Wednesday, 10 November 2021

Committee on Budgetary Oversight

Inflation: Discussion

Professor Karl Whelan:

Let us be honest. Ours is a small, open economy and most of the goods we buy are coming in from the rest of the world. We do not set those prices. The Government has no magic formula for getting low gas or oil prices. Being part of the euro means some of the tools we had in the past whereby we could have focused on domestic inflation are gone. We do not set our own monetary policy, we cannot set interest rates high because inflation is high in Ireland and we do not have an exchange rate that we can adjust. There are price and wage controls but, historically, they do not really work, and there is lots of evidence from the 1970s of price and wage controls being introduced and not working. We have a micro-study of our own going on right now with regard to rent controls, which seem to be a bit of a leaky sieve in that rent inflation seems to be proceeding apace, even with the various controls that are in place. That is relatively consistent with what has happened with price and wage controls in the past.

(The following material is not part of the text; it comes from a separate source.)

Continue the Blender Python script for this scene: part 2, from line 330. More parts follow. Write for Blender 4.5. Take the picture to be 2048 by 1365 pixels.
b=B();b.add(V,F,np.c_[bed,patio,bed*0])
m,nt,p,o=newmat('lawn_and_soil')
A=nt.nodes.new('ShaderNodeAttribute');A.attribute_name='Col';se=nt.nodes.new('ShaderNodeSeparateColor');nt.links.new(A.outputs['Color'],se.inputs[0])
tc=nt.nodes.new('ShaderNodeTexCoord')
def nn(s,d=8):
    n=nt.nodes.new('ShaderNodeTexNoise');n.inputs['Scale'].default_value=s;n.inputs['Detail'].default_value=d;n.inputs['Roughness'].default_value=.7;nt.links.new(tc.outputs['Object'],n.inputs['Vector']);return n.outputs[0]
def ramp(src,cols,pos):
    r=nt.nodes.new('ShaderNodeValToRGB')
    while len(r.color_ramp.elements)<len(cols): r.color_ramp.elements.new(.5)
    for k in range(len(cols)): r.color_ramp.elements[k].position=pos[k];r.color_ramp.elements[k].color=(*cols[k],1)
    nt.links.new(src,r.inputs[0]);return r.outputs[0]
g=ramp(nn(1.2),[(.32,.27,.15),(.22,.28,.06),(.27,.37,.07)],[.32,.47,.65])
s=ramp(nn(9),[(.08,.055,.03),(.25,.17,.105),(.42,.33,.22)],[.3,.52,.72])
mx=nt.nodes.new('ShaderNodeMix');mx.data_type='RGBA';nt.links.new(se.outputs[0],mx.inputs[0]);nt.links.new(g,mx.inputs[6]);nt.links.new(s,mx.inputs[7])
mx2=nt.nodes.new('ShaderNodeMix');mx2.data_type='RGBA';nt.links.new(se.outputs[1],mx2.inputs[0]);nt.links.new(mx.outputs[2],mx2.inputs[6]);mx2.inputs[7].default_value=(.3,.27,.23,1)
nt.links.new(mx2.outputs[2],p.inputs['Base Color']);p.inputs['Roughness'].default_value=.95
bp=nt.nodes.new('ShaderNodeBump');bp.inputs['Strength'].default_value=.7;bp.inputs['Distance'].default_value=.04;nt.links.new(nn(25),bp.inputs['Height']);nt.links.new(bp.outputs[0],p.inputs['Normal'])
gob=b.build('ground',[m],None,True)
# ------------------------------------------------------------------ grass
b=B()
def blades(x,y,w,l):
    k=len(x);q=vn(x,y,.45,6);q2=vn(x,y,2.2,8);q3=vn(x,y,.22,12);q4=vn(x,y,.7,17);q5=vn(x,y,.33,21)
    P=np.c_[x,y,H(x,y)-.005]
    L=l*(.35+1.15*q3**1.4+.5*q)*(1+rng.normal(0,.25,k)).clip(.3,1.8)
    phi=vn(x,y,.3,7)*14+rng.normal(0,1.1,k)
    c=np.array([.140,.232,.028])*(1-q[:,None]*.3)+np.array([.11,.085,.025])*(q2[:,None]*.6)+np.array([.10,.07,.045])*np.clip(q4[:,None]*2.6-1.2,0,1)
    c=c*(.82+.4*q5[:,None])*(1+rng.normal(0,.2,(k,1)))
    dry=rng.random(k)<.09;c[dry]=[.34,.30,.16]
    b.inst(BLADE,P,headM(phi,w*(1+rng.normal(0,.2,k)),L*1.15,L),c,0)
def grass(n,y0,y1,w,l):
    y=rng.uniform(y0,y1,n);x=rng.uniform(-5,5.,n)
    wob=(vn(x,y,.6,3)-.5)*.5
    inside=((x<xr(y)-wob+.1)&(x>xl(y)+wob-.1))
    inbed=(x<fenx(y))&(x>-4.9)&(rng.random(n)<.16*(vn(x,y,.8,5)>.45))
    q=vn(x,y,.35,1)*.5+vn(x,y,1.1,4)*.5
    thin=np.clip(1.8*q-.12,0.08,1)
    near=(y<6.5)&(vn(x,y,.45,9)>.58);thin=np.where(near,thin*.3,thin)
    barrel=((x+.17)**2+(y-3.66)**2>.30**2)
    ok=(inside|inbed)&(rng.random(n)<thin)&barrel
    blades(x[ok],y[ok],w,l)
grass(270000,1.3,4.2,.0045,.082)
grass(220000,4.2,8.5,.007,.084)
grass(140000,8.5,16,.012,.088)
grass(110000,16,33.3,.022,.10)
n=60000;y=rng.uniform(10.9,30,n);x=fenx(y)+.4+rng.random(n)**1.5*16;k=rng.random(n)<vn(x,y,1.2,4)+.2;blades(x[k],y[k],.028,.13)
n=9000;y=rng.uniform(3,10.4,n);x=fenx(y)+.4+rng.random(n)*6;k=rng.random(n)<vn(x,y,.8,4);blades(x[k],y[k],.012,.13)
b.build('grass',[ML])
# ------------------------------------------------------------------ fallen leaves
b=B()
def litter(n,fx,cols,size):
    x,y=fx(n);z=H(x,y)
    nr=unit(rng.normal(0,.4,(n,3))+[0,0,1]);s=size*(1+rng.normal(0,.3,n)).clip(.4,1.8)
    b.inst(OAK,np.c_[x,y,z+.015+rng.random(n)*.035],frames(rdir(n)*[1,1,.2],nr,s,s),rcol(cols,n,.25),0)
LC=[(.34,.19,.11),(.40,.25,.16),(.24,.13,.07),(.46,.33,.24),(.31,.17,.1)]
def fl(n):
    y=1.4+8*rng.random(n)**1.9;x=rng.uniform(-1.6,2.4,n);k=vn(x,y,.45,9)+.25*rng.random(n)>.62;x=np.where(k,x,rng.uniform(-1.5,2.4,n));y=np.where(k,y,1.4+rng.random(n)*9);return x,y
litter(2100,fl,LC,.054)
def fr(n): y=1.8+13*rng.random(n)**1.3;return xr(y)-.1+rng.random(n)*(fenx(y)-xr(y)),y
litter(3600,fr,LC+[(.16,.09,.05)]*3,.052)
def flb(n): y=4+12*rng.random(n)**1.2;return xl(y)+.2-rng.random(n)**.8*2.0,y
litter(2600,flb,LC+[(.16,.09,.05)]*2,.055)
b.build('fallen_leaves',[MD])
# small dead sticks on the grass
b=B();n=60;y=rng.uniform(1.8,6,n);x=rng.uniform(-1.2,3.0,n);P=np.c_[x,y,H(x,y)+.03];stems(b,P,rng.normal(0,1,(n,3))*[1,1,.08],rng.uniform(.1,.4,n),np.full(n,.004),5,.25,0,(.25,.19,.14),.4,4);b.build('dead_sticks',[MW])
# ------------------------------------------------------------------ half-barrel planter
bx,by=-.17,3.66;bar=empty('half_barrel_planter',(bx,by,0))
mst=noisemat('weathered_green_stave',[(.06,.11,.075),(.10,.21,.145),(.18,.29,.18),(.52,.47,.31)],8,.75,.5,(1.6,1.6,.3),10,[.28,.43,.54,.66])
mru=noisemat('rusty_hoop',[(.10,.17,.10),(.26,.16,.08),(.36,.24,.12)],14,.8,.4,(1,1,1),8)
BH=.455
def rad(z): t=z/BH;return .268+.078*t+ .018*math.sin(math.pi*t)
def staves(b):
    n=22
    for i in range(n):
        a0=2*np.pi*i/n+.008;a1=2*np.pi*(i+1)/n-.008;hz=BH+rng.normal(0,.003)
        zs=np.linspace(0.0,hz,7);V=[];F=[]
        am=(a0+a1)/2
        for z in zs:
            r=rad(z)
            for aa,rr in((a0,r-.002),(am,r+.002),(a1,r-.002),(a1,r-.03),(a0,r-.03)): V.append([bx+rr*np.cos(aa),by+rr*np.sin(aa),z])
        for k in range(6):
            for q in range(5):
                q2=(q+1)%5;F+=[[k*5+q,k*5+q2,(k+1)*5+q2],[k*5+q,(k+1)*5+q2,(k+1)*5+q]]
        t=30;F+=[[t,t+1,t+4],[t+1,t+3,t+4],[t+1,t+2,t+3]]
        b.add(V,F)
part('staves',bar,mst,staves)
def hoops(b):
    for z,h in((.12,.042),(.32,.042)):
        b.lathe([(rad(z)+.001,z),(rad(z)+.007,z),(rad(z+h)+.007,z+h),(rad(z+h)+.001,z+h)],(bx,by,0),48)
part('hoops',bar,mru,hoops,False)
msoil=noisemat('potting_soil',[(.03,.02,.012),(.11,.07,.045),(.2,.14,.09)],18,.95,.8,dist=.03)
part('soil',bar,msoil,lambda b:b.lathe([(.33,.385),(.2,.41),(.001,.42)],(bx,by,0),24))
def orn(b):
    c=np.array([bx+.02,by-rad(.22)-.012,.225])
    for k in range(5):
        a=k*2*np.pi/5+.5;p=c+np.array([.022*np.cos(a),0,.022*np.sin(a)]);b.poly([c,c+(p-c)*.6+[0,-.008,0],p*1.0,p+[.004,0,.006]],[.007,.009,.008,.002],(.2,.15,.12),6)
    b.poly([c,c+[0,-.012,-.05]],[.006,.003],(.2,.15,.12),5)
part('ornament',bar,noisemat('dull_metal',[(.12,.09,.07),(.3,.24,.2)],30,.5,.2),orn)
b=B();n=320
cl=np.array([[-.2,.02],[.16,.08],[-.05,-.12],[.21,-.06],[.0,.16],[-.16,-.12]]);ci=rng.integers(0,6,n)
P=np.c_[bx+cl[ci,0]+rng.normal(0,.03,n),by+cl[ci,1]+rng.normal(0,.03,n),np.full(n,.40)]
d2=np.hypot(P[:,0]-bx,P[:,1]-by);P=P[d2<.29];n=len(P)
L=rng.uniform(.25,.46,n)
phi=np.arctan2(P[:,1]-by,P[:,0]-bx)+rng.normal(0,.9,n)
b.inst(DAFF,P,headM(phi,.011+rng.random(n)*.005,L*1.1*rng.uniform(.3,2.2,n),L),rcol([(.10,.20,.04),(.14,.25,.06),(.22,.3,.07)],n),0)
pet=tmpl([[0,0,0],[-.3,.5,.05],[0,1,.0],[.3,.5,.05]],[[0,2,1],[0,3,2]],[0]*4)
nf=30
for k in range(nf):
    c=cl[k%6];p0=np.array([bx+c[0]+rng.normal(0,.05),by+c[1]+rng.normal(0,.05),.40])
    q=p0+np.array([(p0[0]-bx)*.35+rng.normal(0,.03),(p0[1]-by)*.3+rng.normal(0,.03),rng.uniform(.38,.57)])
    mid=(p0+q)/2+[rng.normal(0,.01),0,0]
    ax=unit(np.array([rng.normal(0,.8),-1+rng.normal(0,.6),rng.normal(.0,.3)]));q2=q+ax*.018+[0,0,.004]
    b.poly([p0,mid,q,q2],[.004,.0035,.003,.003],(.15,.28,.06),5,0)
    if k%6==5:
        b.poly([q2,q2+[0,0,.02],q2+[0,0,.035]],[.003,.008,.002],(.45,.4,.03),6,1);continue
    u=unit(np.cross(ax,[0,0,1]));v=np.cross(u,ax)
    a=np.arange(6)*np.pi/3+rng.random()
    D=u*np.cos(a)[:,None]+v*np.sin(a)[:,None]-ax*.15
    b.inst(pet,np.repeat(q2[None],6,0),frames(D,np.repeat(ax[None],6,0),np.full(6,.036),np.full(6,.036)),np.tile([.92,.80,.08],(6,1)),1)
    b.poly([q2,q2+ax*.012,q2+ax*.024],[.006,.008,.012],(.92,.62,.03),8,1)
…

We are left with a sort of boring answer, which is prudent management of fiscal policy and to try to avoid using fiscal policy to have the economy get over-stimulated. When we look back at the period of 2008-09 or prior to that, perhaps a lot of the public expenditure and capital expenditure that was done during that period - all of the motorways that were built and so on - could have been done at a slower pace and we might have had more money left later to smooth things out. That is a major instrument that we have but we are a bit like a golfer with one club.

In terms of the housing market more generally, we have macroprudential policies in place to try to prevent a collapse. Borrowers are not given 100% mortgages anymore and they have much more equity in their homes than they did, so we are less likely to get into a negative equity situation. We are not quite on the verge. I do not think the economy is as unbalanced or on the verge of collapse as it was back then, but, at the same time, if we do see this jump in inflation, I do not want to overstate how much control the Government really has of it.